I first encountered Doris and Susan a few years ago while working as the lead researcher and curator for an archival project spearheaded by the Social Science Research Council. The project digitized and made widely available the research memoranda behind Swedish economist Gunnar Myrdal’s influential, if not contested, study, An American Dilemma: The Negro Problem and Modern Democracy.

The archive offers a rich array of qualitative and quantitative data on Black life in America and is an invaluable Black history resource. But I was personally most taken by interviews and ethnographic accounts of people like Doris and Susan, the “wayward lives” they lived, to borrow from Saidiya Hartman. 

In the main, Black History Month, as it’s currently practiced, almost exclusively lauds the “accomplishments” and “contributions” that individual Black people have made to the American project. We should be skeptical of this tendency. It trains our eyes away from how everyday Black life is still lived, and the violent material conditions many Black people continue to face.
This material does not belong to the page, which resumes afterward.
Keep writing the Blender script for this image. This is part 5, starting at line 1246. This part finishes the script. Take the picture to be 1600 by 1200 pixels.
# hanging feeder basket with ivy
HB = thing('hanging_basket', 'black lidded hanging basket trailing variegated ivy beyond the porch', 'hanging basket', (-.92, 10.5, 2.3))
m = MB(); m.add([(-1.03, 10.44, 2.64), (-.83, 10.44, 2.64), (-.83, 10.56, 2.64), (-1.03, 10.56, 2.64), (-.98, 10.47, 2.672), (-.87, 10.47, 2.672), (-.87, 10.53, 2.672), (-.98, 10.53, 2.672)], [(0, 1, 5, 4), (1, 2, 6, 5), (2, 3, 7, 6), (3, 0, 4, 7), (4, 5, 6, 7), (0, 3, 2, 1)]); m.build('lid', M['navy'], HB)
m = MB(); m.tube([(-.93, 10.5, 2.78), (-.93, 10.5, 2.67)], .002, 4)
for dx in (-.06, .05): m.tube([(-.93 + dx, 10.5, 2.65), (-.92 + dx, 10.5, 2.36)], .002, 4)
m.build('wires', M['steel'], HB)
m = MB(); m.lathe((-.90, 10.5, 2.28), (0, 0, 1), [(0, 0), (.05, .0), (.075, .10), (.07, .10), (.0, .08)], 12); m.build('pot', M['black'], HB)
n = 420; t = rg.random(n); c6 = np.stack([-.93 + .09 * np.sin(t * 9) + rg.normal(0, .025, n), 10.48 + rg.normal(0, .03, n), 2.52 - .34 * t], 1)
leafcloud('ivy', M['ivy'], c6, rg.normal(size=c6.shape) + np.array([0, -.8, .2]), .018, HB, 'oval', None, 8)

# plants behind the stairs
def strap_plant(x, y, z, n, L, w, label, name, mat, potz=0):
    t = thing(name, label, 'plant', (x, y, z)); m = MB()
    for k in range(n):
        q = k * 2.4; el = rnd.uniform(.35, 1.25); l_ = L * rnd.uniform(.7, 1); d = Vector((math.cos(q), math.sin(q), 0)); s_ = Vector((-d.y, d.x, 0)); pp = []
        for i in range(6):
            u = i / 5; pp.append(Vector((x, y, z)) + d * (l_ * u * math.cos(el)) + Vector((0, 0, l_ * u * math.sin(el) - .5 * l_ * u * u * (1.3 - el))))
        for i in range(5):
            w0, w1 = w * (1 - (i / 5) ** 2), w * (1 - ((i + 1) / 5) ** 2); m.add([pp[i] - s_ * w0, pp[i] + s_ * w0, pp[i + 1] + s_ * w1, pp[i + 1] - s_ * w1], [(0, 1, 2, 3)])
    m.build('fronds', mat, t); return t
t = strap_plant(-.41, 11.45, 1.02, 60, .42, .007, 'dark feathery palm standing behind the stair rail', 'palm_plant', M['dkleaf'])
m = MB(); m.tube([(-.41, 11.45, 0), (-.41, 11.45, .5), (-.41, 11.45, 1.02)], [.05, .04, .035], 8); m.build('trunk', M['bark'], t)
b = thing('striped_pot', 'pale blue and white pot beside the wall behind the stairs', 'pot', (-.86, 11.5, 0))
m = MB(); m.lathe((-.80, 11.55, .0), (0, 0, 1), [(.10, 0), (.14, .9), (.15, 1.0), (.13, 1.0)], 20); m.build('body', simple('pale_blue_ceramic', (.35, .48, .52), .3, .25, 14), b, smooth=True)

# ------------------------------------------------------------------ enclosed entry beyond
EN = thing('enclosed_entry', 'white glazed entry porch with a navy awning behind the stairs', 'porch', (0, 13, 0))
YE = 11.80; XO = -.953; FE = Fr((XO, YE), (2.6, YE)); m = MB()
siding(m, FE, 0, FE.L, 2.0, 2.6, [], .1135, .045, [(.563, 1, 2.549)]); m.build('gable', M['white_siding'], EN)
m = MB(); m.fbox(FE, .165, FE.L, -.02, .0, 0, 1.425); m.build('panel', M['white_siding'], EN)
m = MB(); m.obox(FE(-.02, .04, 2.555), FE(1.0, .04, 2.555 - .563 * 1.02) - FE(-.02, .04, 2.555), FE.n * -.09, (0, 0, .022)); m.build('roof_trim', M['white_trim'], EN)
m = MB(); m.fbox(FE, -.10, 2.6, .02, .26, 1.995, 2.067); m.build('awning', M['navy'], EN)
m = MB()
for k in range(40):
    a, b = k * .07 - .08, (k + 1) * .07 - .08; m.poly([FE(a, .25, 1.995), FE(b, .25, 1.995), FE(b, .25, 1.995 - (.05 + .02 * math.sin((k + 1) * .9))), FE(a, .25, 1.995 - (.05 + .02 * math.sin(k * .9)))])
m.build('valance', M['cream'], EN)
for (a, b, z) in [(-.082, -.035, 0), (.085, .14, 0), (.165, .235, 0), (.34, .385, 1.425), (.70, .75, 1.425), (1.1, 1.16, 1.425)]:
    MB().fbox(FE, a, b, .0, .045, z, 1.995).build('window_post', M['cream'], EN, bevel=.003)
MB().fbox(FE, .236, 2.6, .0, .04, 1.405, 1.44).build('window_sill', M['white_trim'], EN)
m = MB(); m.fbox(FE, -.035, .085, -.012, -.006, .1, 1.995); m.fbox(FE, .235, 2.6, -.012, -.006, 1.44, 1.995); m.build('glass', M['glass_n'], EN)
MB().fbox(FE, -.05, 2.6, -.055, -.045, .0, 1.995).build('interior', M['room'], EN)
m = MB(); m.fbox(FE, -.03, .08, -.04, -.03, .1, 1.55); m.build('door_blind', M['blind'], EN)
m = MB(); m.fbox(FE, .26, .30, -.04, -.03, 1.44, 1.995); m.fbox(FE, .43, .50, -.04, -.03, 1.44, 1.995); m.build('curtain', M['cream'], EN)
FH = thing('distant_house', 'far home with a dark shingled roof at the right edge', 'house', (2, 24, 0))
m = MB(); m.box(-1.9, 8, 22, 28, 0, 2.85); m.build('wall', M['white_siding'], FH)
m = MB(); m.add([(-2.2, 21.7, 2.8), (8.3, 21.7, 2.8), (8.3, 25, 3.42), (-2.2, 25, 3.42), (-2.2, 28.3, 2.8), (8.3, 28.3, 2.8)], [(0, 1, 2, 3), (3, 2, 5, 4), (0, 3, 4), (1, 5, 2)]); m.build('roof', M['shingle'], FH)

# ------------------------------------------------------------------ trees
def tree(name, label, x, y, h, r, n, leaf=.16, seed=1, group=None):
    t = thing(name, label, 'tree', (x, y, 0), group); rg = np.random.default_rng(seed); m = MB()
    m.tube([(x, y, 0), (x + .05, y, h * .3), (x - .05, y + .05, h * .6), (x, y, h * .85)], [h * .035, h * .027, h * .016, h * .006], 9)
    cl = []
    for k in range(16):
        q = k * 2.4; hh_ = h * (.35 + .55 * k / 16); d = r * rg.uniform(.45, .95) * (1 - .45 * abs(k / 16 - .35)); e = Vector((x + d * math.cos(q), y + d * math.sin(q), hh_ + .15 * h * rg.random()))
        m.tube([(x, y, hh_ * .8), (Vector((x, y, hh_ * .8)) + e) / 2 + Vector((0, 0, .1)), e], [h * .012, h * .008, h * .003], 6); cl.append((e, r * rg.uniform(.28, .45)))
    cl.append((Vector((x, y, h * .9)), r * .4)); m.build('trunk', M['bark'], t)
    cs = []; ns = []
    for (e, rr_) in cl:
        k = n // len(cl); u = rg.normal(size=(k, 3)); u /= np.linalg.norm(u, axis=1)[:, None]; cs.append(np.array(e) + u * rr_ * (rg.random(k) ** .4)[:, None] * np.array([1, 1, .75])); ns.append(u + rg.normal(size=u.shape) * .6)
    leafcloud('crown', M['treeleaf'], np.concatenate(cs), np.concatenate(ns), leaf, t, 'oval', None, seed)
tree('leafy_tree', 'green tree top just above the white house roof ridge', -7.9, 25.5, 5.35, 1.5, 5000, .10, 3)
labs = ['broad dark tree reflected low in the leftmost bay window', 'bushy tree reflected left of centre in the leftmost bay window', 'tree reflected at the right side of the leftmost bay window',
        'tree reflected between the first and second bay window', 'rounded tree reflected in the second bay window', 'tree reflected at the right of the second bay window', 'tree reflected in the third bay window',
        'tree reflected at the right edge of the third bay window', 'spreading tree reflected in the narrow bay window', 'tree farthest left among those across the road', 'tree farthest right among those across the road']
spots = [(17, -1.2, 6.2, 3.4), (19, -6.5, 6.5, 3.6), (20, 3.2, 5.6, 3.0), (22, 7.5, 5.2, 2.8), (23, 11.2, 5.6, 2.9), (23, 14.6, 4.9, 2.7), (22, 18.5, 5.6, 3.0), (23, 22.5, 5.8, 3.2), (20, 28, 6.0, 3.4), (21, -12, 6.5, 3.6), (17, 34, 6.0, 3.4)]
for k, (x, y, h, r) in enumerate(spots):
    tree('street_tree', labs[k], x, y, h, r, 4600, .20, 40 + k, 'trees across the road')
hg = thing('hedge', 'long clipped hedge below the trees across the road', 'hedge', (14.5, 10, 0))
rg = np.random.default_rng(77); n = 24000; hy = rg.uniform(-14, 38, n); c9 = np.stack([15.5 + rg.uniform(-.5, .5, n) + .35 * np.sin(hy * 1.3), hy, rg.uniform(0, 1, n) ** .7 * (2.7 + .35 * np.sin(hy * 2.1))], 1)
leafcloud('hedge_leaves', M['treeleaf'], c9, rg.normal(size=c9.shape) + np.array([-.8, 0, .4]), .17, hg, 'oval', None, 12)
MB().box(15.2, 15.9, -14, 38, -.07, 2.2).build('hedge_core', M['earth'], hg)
To put it another way, focusing on individual accomplishments and contributions permit an escape from the kinds of structural critiques necessary to change real-world circumstances as they presently exist while blunting our capacity to see that the American project itself – racialized and anti-Black from the start – could be central to the problem. 

Just as importantly, this tendency erases the “beautiful experiments,” to borrow once more from Hartman, that emerge from living despite; practices of disavowal that can offer a partial blueprint for what we might otherwise be.

If we are serious about celebrating Black people, Black History Month should galvanize us toward the work that lies ahead just as much as it reminds us of the work that others have already done. And in looking back, we mustn’t look past people like Doris K. and Susan G. They have just as much to teach us.

Christopher Harris, global and international studies assistant professor, studies Black political thought, Black culture, Black aesthetics, and Black social movements. His work aims to understand the political lives, thought, and cultures of the Black diaspora and the underlying social forces that shape them. Harris earned his Ph.D. in politics and historical studies from The New School for Social Research. He spent two years as a postdoctoral fellow in the Department of African American Studies at Northwestern University before joining the UCI faculty in fall 2021.